When a book brings you into its world and takes you along for a ride, it really is as if you are communicating with the author across time and space, sharing the experience with them, yet also making it your own by adding ideas and images to it that are no one else’s. I think it’s a truly great privilege for a writer to have this opportunity, and to share their stories and connect with strangers around the world. And while entertainment is always the main factor when writing a book that you want people to read, I also believe that it’s a chance to plug into something far more powerful than the internet, and to impart a piece of yourself.

In an age of quick-fix entertainment and constant distraction, I don’t think there could be a better time for us to engage more deeply in this reader-writer relationship. And from a reader’s perspective, I know that my life has been greatly enhanced by this relationship I’ve had with so many writers, and always will be.

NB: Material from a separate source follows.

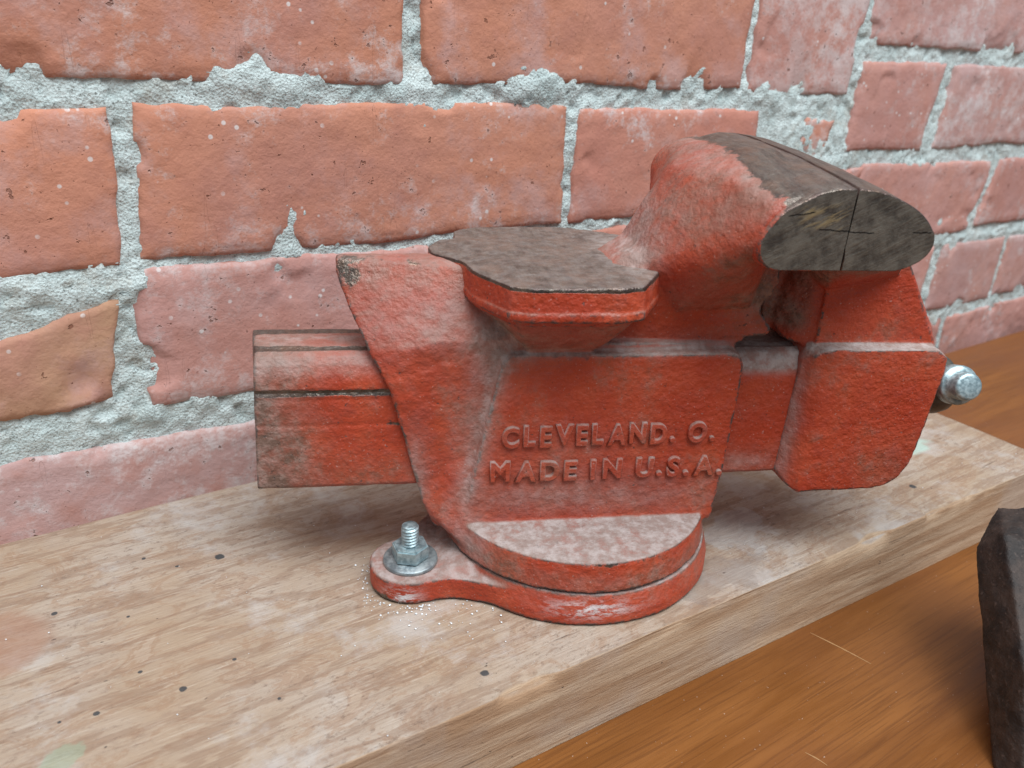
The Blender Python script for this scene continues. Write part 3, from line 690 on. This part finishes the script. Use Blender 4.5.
# raised lettering, one object per character
def letters(text, x0, x1, zb, h, start):
    cu = bpy.data.curves.new('t', 'FONT'); n = len(text)
    # true advance widths from the font
    adv = []
    for ch in text:
        if ch == ' ': adv.append(.36); continue
        cu.body = ch; o = bpy.data.objects.new('t', cu); COL.objects.link(o); bpy.context.view_layer.update()
        adv.append(max(.2, o.dimensions.x)+ (.27 if ch != '.' else .20)); bpy.data.objects.remove(o)
    tot = sum(adv)-.15; k = (x1-x0)/tot; x = x0
    for ch, a in zip(text, adv):
        if ch != ' ':
            c = bpy.data.curves.new('c', 'FONT'); c.body = ch; c.extrude = .10; c.bevel_depth = .045; c.bevel_resolution = 2; c.offset = .014
            o = bpy.data.objects.new('t', c); COL.objects.link(o)
            dg = bpy.context.evaluated_depsgraph_get(); me = bpy.data.meshes.new_from_object(o.evaluated_get(dg)); bpy.data.objects.remove(o)
            p = getco(me); mnx = p[:, 0].min(); p[:, 0] -= mnx
            hs = h/.73; jit = random.uniform(-.35, .35); rot = random.uniform(-.03, .03)
            q = np.stack([x+p[:, 0]*k+p[:, 1]*hs*rot, -24.35-(p[:, 2])*10.0, zb+p[:, 1]*hs+jit], 1)
            setco(me, q*MM)
            wear(me, lambda p, n: 0*p[:, 0], lambda p, n: np.clip(.04+.55*sst(-.1, .7, n[:, 2]), 0, 1), None, lambda p, n: .45*sst(0, -.5, n[:, 2]))  # dust on the tops, shade painted on the lower edges
            link('letter', me, M_LETTER, vise, smooth=False)
        x += a*k
letters('CLEVELAND. O.', -35.4, 48.3, 59.3, 8.2, 0)
letters('MADE IN U.S.A.', -39.2, 53.6, 44.6, 8.0, 0)

# mounting bolt, nut and washer on the lug
bx, by, bz = -69, -24, 9.9
def lathe(prof, n=48):
    V = []; F = []
    for r, z in prof:
        for i in range(n): a = 2*math.pi*i/n; V.append((r*math.cos(a), r*math.sin(a), z))
    m = len(prof)
    for j in range(m-1):
        for i in range(n): F.append((j*n+i, j*n+(i+1) % n, (j+1)*n+(i+1) % n, (j+1)*n+i))
    F.append(list(range(n))[::-1]); F.append([(m-1)*n+i for i in range(n)])
    return V, F
bolt = bpy.data.objects.new('mounting_bolt', None); COL.objects.link(bolt); bolt.parent = vise; bolt.location = (bx*MM, by*MM, bz*MM)
bolt.rotation_euler = (math.radians(1.5), math.radians(-1), .25)
V, F = lathe([(4.0, 0), (10.2, -.1), (10.6, .35), (10.5, 1.3), (10., 1.75), (4.0, 1.8)]); link('washer', scale_me(mesh_from(V, F)), M_WASH, bolt)
bm = bmesh.new()
r = bmesh.ops.create_cone(bm, cap_ends=True, segments=6, radius1=7.2, radius2=7.2, depth=6, matrix=Matrix.Translation((0, 0, 4.8)))
bmesh.ops.bevel(bm, geom=[e for e in bm.edges if abs(e.verts[0].co.z-e.verts[1].co.z) < .1], offset=.55, segments=2, affect='EDGES')
me = bpy.data.meshes.new('nut'); bm.to_mesh(me); bm.free(); link('nut', scale_me(me), M_ZINC, bolt, smooth=False)
# threaded rod: real helix
nt = 40; V = []; turns = 7.0; rows = int(turns*18); z0 = 7.2; pitch = 1.35
for j in range(rows+1):
    for i in range(nt):
        a = 2*math.pi*i/nt; z = z0+j*pitch/18; ph = (z/pitch-i/nt) % 1
        rr = 3.45-.62*abs(2*ph-1)**.9
        ed = max(0, (z-(z0+turns*pitch-1.2))/1.2); V.append(((rr-.5*ed)*math.cos(a), (rr-.5*ed)*math.sin(a), z))
F = []
for j in range(rows):
    for i in range(nt): F.append((j*nt+i, j*nt+(i+1) % nt, (j+1)*nt+(i+1) % nt, (j+1)*nt+i))
F.append([rows*nt+i for i in range(nt)])
link('threaded_rod', scale_me(mesh_from(V, F)), M_ZINC, bolt)

# spindle head, tommy bar and its end knob on the far right
def turned(name, prof, mat, loc, direction, parent, n=48):
    V, F = lathe(prof, n); me = scale_me(mesh_from(V, F)); o = link(name, me, mat, parent)
    for pl in me.polygons:
        if pl.loop_total > 4: pl.use_smooth = False
    o.location = Vector(loc)*MM; o.rotation_euler = Vector(direction).to_track_quat('Z', 'Y').to_euler(); return o
turned('spindle_head', [(9, -6), (12.5, -5.5), (13.3, -4), (13.3, 14), (12.4, 18), (10, 20), (4, 20.4)], M_DARK, (143, 2, 70), (1, 0, 0), vise)
hd = Vector((-.10, -.95, .30)).normalized()
kc = Vector((153.6, -21, 78.6))
turned('tommy_bar', [(4.2, -85), (4.4, -84), (4.4, 6), (4.2, 6.5)], M_ZINC, kc-hd*10, hd, vise)
knob = turned('bar_knob', [(5, -9), (7.6, -8.6), (8.2, -7.6), (8.2, -3.2), (7.4, -2.4), (5.9, -2.2), (5.7, 2.6), (5.3, 3.5), (4.4, 3.9), (.5, 3.9)], M_ZINC, kc, hd, vise)

# ------------------------------------------------------------------ dark iron bar at the right edge of the picture
def iron_material():
    t = NT('rusty_black_iron'); n = t.noise(9, 6, .7); m = t.noise(2, 4, .6)
    c = t.mix(t.ramp(n, .35, .68), (.016, .012, .011), (.055, .036, .028)); c = t.mix(t.ramp(m, .58, .72, 0, .6), c, (.12, .085, .07))
    return t.fin(c, .62, .2, t.bump(t.math('ADD', n, m), .7, .8))
s = Soup()
s.hull([(259, -226, 20), (255, -233, 10), (241, -247, -5), (233, -257, -18), (219, -269, -36), (268, -224, 27), (278, -222, 31.5), (300, -235, 34), (259, -234, 32), (247, -247, 20), (228, -266, 0), (216, -281, -36), (300, -290, 24), (300, -310, -36), (262, -302, -36), (310, -250, -36)])
me = s.fuse(.9, 3); scale_me(me); rough_up(me, .6, 12, 91); rough_up(me, .3, 4, 92)
iron = link('iron_bar', me, iron_material())
tag(iron, 'dark rusty iron block leaning up from the table at the right edge', 'iron bar')

# ------------------------------------------------------------------ crumbs and filings
def crumbs(name, pts, mat, label, cat):
    V = []; F = []
    for (x, y, z, r) in pts:
        k = len(V); a = random.uniform(0, 6.28)
        for i in range(5):
            q = a+i*1.2566; V.append((x+r*math.cos(q)*random.uniform(.6, 1.2), y+r*math.sin(q)*random.uniform(.6, 1.2), z+r*.15))
        V.append((x+r*.1, y, z+r*random.uniform(.7, 1.2))); V.append((x, y, z-r*.3))
        for i in range(5): F.append((k+i, k+(i+1) % 5, k+5)); F.append((k+(i+1) % 5, k+i, k+6))
    o = link(name, scale_me(mesh_from(V, F)), mat, smooth=False); tag(o, label, cat, kind='stuff'); return o
def to_world(x, y):
    a = math.radians(-25); return (140+x*math.cos(a)-y*math.sin(a), -115+x*math.sin(a)+y*math.cos(a))
pts = []
for i in range(110):
    a = random.uniform(math.radians(120), math.radians(300)); rr = 16.8+abs(random.gauss(0, 3.2)); X, Y = to_world(-69+rr*math.cos(a), -23+rr*math.sin(a)); pts.append((X, Y, .25, random.choice([.18, .25, .3, .55])))
for i in range(170):
    X = random.uniform(-85, 420); Y = random.uniform(-175, -4); pts.append((X, Y, .3, random.choice([.12, .16, .2, .32])))
for i in range(50):
    X, Y = to_world(-55+random.gauss(0, 14), -47+random.gauss(0, 7)); pts.append((X, Y, .3, random.choice([.2, .3, .45])))
t = NT('white_grit'); M_GRIT = t.fin((.74, .78, .80), .45, .2)
crumbs('white_grit', pts, M_GRIT, 'white specks of grit and filings scattered on the plank round the bolt', 'grit')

I’ve tried to do the same thing with my first novel, and while time will tell whether I’ve succeeded or not, I only hope that I can impart even a smidgeon of the enjoyment I’ve taken from so many books.

You can connect with me at my website or find me on these social media outlets:

The Giveaway is simple. You get two chances to enter. (1 ebook copy of Project Hope)

1) The first one is MANDATORY. You must leave a comment on this post that has something to do with this guest post. That will get you in the running!

2) Follow Sean Joyce on Twitter for a second entry.  Click HERE to follow him. Make sure you leave a comment here saying you did. If you already have, just leave a comment on here saying you already did.

Easy-Peasy! The names will go in a random name generator. I will put all the names in there 1 or 2 times depending on the number of times you entered. I will hit the button and it will give us a winner! The contest closes at 8 a.m CST 7/20. Winners will be announced shortly afterwards. GOOD LUCK!

Posted on July 19, 2012, in GIVEAWAYS and tagged , , , , , , , . Bookmark the permalink. 15 Comments.

  1. Love how he tells us how it makes him feel to write a book, i also liked him on twitter

  2. Really cool guest blog post, Sean. I couldn’t agree more. Take for example all the books turned movies: For the most part, I liked the book versions better…and of course, my view of how a character looked wasn’t exactly Hollywood’s opinion. Best of luck in your writing career. I, too, have a couple books out and it has been an amazing ride so far 😀

    • Many thanks Ashley, I appreciate it. I also agree with you on the book to movie question. It’s rare that the movie version surpasses the book, but it does happen occasionally (maybe Fight Club for example). I also try to avoid seeing the movie before reading the book, as it will undoubtedly pollute your own image of the characters. The Shipping News is one of my all time favourite novels, but I find it hard to shake the image of Kevin Spacey as Quoyle. Thanks again, and all the best with your own writing career.

  3. Great interview, Cynthia! Thank you, Sean, for sharing your thoughts on the importance of books. When I was a child, I just about inhaled them…they were like air to me…a necessary food for my nourishment. My mission is to help every young child become a reader and lover of books…they are like passport to the world.

  4. Just followed Sean on Twitter. 🙂

  5. I seek movies that promise great characterization. Therefore, I enjoy checking out many Independent films. Books only increase in importance for me. Sometimes I run across one I read many years ago and remember how no one else was interested. Yet, there it is, passing the test of time and still shining with brilliance in my heart. (I hope that means I had some degree of taste for good literature.)

    One of the joys of blogging is the surprises. Over the time I’ve blogged, readers change, comments change – yet the subscriptions stay. Is it because people really do want to read new posts or have they just not figured out how to easily unsubscribe. I hope it’s the former! I’m going to keep writing as though it is!

    Congrats on being published. It must feel fabulous.

    • Many thanks. I’m also one for independent films. While Hollywood does churn out the occasional film of substance, I think it’s the independents that usually hit the mark and do what art is supposed to do i.e. connect with us and tell us something.

      Good luck with your blog. I have no doubt that your readers know exactly how to unsubscribe, yet stick in there because of the great content 🙂

  6. Wonderful post Sean. Thanks for sharing. I like your idea that reading a book is sharing it with others. When I opened my first book as a child I never looked back. It is my passion and my salvation. Probably would be crazy if I couldn’t escape into a great story!